Friday, April 11, 2008

 

Patte blanche

Continuing to get through Simenon's memoires at a reasonable pace - his French being reasonably accessible. One phrase he uses quite often which caught my eye was 'montrer patte blanche' - meaning to show one's credentials on entry to something. Curious about the origin of the phrase, I was thinking maybe it meant showing the palms of your hands to the gorilla on the gate, perhaps to prove by the appearance of your palms that you did not work with your hands. Or, by analogy with a cat, to prove that you had your claws retracted. This didn't seem terribly convincing so ask Mr Google, who rather impressively furnishes the answer very quickly (http://www.pourquois.com/2006/12/pourquoi-doit-on-montrer-patte-blanche.html) and which on a younger day I might have remembered for myself. From a La Fontaine story where mummy goat tells baby goat to inspect the paws of any caller before opening the door. White paws for mummy is good and black paws for wolf in bad. But I think the wolf was a bit too clever for mummy, dipping his paws in flour (proper, inorganic flour bleached bright white with chlorine, like all the best supermarkets sell) and getting the kid. This last word presumably being the origin of the slang word kid for child.

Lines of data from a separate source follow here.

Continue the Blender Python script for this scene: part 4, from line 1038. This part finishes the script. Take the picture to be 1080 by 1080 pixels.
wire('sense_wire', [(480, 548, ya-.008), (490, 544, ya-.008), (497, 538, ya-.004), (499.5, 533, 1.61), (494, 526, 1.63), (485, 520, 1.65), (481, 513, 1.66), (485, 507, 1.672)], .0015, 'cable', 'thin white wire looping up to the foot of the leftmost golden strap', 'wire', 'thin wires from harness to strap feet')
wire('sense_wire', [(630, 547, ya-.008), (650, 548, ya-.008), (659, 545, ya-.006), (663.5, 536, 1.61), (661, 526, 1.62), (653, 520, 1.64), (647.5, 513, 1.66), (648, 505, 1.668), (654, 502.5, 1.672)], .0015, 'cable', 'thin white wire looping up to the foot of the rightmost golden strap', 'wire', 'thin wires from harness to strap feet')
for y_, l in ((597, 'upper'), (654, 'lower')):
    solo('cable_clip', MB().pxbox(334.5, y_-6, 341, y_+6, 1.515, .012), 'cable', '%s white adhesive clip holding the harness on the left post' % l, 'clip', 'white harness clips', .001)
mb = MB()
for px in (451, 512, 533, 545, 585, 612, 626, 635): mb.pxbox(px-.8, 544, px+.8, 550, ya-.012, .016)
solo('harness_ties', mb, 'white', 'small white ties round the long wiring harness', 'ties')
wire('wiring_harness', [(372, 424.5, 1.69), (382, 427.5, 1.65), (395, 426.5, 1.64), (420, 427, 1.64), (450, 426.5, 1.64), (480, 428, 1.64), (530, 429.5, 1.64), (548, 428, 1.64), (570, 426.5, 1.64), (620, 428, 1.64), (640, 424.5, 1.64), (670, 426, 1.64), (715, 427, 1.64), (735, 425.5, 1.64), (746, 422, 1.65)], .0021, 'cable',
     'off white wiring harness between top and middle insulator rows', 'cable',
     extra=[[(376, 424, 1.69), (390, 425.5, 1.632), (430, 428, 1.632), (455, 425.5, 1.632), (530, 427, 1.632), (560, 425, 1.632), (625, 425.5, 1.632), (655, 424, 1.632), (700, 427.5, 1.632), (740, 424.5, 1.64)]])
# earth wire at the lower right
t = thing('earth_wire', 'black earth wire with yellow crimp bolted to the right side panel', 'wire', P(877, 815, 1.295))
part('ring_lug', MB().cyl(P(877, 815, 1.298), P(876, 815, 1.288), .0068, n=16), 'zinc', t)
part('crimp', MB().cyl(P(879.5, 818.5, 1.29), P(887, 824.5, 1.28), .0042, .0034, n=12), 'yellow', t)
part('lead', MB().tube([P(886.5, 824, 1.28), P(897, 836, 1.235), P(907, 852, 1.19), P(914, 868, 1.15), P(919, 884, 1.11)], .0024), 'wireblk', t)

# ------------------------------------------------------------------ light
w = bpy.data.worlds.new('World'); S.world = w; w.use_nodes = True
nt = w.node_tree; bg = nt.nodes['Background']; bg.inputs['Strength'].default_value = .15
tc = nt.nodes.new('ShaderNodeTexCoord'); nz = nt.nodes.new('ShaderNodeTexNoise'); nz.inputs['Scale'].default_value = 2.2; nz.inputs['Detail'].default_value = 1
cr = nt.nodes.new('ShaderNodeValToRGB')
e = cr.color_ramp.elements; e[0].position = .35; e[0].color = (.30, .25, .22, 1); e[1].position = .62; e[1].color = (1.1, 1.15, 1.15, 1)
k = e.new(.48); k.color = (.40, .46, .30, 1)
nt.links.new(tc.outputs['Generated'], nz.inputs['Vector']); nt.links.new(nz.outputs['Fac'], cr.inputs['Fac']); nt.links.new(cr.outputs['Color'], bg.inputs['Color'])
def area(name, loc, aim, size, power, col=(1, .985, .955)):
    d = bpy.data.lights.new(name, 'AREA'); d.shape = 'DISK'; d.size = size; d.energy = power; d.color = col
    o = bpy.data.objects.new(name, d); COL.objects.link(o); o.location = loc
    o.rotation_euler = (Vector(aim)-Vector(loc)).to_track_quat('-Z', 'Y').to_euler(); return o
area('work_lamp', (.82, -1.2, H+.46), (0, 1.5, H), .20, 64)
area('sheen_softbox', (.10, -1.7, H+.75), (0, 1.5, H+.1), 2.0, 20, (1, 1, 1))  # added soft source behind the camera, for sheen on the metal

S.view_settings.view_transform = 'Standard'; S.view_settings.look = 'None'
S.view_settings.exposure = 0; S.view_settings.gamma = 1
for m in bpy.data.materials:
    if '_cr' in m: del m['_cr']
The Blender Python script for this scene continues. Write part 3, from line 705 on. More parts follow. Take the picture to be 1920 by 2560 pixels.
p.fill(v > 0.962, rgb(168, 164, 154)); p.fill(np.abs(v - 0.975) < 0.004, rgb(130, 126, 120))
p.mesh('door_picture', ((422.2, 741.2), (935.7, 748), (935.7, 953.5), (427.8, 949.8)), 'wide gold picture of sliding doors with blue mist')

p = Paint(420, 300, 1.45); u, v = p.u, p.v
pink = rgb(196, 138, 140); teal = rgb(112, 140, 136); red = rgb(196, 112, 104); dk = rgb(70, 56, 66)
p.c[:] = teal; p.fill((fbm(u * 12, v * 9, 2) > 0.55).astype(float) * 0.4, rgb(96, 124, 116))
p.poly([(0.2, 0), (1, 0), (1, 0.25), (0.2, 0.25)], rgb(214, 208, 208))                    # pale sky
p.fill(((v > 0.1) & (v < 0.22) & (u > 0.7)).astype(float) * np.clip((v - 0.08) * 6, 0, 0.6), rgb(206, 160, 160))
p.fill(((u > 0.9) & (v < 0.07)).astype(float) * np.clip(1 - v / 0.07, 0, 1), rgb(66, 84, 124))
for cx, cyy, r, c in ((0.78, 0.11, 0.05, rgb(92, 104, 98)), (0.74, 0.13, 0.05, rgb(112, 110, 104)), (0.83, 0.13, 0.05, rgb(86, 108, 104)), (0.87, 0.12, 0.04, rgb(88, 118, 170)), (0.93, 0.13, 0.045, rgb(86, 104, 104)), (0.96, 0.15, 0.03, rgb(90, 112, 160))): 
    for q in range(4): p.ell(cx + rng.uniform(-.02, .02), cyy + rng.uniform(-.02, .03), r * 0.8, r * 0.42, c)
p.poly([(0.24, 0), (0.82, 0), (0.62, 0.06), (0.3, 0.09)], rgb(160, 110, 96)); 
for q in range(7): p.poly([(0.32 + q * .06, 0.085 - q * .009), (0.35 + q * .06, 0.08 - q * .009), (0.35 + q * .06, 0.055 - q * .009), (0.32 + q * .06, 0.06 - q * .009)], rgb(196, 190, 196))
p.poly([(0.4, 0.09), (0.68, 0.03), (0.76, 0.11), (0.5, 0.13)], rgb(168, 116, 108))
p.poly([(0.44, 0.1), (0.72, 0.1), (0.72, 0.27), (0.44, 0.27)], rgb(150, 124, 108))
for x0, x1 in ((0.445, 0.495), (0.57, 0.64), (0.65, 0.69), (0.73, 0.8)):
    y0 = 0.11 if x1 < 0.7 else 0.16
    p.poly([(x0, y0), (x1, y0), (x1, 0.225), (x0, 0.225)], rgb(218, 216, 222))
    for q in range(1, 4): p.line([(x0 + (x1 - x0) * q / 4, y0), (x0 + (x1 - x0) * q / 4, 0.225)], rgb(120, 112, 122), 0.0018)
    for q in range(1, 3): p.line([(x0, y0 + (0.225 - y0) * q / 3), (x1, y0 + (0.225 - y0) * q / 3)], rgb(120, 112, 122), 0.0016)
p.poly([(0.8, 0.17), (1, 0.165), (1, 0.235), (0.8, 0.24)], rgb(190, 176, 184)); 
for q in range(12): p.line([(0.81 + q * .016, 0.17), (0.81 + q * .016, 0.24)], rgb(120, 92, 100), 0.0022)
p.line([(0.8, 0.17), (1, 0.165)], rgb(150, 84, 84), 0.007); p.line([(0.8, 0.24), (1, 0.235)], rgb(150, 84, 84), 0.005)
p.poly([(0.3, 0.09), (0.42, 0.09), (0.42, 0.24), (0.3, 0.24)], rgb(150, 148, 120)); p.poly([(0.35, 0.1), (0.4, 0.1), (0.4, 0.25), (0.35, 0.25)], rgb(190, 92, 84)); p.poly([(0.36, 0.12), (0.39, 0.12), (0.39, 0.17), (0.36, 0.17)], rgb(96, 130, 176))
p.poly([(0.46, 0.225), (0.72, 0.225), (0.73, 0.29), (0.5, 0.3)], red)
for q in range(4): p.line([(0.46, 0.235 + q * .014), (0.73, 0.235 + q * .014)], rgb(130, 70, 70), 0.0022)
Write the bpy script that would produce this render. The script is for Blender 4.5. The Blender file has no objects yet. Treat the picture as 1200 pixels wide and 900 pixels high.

The memoires themselves are interesting - but make me feel uneasy. It is proper to publish such intimate details about one's life? Is it fair on the people with whom one shares and shared one's life with? All very well to turn chunks of one's life into fiction which those that know might well be able to translate back into real life, but to publish it naked, as it were, seems a bit strong. Maybe not such a surprise that the favourite daughter committed suicide.

On holiday from Simenon, took in Trollope's Eustace Diamonds. Which led me to wonder why the television people don't turn it into episodic costume drama. Episodic by construction, plenty of goings on and love-interest. Why do we get treated to an unending diet of Jane Austen - which I imagine might be more widely owned but also be less read than Trollope? One theme in this book which struck me and with which a costume drama might have some trouble, is the unsuitability of the truth in all sorts of social situations. For example, we might only be able to afford a small and mean car but we want the car salesmen to explain how neat and nippy it is, not how small and mean it is. An interesting line of enquiry. On the other hand, there was a streak of anti-semitism which would not, I imagine, get past the publisher of a modern book. I do not suppose that Trollope was any worse than his contemporaries in this - but I was rather surprised that someone who seems decent and humane, should be so at all. John Buchan, a bit later, was another respectable gent (sometime governor general of Canada) with the same problem.

Having had the Friday lunchtime baked cod (plus crinkly cabbage and mashed potato), a minor senior moment. Not for the first time, tried to install our nearly new Brita water purification jug on the prong which takes the electric kettle. Maybe all those (originally keyed as 'although') omega fifteens in the fish are not so hot for the brain after all.